= Work to do =
Say how many lines include "picture", with no words around the number.

= Data lines =

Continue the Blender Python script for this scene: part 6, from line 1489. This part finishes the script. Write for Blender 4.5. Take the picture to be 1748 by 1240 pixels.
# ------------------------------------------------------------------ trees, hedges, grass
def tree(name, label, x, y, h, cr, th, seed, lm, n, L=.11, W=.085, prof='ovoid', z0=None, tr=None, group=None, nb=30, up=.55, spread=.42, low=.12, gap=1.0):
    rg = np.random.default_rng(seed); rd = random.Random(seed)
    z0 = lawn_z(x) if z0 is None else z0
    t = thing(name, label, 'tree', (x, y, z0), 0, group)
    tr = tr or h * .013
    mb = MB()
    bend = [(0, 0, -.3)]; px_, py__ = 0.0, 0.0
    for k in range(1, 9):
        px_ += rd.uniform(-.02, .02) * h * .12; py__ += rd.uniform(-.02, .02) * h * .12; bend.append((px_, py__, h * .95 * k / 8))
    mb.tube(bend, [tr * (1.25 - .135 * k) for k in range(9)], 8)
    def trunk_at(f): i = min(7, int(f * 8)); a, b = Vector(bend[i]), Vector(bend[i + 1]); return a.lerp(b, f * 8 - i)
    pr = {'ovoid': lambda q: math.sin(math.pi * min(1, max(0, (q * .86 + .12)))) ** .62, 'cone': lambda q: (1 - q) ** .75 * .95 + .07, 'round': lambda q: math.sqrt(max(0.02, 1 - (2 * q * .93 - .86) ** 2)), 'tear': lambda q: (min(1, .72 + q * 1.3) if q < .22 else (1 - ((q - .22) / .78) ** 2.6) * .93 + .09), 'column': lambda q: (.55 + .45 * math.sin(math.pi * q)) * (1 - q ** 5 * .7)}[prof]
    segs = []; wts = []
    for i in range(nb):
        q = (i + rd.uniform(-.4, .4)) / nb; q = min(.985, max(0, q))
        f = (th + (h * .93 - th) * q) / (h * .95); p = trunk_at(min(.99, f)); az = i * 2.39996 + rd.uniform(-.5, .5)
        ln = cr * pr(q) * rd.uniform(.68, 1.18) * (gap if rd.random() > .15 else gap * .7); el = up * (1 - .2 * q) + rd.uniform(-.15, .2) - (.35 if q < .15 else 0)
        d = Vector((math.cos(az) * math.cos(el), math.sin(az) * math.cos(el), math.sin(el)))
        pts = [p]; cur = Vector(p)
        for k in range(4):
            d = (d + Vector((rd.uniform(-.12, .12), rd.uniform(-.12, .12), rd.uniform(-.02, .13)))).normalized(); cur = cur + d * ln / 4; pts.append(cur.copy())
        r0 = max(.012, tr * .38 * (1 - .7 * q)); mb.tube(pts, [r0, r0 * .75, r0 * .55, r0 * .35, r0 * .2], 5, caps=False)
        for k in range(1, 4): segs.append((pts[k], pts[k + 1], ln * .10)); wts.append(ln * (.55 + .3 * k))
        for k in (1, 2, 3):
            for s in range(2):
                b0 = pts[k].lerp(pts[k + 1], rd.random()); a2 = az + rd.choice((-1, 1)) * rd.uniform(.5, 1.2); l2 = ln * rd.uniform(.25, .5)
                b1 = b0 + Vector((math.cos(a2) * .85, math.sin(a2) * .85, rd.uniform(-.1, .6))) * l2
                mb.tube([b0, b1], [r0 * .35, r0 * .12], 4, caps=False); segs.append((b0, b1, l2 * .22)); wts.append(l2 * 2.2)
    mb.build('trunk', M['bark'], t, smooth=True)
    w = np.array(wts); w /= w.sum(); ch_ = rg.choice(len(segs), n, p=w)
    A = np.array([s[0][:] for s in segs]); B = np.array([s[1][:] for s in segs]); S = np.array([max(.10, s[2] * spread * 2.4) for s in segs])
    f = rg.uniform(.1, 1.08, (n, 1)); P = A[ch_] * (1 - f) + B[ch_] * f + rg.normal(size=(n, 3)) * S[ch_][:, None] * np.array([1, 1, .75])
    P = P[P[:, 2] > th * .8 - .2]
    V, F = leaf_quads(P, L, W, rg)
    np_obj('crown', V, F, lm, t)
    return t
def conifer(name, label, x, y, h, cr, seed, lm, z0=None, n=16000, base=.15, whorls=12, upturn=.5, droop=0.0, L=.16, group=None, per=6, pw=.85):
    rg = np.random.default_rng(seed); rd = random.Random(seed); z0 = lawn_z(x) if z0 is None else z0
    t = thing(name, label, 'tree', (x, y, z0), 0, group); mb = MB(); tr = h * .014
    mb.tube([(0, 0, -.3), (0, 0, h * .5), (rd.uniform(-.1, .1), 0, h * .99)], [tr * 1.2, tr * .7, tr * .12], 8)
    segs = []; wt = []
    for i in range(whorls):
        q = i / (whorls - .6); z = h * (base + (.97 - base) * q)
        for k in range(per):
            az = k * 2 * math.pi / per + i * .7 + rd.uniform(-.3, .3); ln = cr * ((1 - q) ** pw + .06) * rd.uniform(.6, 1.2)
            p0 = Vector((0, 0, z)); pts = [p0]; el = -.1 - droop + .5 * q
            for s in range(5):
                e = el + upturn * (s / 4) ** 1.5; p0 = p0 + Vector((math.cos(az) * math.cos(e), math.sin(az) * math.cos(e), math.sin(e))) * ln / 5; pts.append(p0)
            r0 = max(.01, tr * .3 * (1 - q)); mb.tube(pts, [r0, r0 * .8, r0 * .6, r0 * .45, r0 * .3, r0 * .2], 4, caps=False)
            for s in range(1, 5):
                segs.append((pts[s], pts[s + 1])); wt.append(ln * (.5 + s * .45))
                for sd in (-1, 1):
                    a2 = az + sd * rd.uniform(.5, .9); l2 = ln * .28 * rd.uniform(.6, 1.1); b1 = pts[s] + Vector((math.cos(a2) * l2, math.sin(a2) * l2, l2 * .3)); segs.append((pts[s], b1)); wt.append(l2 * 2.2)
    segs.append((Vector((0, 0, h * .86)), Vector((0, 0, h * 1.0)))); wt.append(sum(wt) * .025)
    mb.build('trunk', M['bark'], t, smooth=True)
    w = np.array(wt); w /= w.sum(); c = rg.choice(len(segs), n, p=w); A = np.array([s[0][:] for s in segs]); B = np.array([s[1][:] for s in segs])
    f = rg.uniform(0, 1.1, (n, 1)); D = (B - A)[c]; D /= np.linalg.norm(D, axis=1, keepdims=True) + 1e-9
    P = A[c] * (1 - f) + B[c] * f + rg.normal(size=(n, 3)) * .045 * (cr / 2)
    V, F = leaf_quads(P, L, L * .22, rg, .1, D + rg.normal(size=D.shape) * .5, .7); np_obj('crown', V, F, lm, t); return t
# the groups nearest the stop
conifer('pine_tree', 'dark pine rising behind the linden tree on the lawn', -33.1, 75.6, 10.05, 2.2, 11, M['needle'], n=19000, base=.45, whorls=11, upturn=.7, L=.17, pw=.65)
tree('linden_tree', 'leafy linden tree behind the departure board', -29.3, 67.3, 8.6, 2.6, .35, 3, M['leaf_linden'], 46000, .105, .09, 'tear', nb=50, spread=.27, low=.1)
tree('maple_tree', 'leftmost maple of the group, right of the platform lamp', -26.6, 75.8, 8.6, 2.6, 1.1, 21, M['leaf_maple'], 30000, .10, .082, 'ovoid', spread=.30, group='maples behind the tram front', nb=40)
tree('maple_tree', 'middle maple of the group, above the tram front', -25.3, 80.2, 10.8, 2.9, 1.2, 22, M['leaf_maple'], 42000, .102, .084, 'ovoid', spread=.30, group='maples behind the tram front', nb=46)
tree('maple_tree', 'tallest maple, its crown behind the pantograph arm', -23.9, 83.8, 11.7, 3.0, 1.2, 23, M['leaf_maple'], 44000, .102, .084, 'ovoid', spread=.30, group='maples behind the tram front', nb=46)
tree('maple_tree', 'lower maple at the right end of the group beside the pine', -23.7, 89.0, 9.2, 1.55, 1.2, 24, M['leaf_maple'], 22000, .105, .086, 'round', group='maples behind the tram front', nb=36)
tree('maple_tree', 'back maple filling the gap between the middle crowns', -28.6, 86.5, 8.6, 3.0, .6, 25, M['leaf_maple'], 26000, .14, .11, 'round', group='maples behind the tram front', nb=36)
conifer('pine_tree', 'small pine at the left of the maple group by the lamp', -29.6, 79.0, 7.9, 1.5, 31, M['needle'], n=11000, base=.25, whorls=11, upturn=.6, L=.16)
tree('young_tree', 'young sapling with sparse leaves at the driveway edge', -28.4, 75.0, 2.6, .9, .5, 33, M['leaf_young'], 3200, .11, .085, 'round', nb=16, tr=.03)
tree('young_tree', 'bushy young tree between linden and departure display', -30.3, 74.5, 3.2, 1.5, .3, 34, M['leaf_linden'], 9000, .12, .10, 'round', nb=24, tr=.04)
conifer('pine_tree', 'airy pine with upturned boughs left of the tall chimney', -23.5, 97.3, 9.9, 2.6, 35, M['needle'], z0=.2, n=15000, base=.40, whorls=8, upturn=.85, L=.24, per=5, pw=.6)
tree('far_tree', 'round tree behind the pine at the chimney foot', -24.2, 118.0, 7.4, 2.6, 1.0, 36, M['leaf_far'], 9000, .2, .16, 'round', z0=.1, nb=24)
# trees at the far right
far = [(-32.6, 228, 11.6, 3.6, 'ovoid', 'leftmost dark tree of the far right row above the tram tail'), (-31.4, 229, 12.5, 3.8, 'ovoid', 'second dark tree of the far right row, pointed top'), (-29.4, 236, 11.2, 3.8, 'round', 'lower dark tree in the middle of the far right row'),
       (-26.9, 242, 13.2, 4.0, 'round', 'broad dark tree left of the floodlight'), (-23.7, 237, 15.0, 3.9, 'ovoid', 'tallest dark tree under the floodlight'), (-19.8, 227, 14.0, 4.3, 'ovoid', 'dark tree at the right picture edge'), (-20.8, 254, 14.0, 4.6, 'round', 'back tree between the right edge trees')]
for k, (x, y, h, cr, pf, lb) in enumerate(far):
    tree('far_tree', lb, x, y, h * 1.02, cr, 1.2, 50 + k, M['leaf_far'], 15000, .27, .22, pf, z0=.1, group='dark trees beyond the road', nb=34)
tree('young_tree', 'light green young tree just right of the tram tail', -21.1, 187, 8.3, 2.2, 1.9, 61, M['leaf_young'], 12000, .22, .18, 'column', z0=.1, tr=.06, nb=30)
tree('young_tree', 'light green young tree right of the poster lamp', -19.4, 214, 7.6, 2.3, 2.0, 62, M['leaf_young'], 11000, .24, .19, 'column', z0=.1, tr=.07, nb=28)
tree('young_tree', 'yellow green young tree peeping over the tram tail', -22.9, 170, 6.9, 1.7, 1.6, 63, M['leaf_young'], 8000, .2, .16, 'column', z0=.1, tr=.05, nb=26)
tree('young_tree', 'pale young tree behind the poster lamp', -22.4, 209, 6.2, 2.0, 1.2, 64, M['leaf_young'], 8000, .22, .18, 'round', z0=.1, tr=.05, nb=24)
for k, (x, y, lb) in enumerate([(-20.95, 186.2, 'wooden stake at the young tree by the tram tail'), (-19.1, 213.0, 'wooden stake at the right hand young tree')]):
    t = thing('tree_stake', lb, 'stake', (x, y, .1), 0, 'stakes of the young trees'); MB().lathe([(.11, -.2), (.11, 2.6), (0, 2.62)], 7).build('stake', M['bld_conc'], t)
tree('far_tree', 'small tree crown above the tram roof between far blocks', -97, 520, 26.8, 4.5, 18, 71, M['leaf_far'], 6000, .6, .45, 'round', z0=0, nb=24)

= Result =
2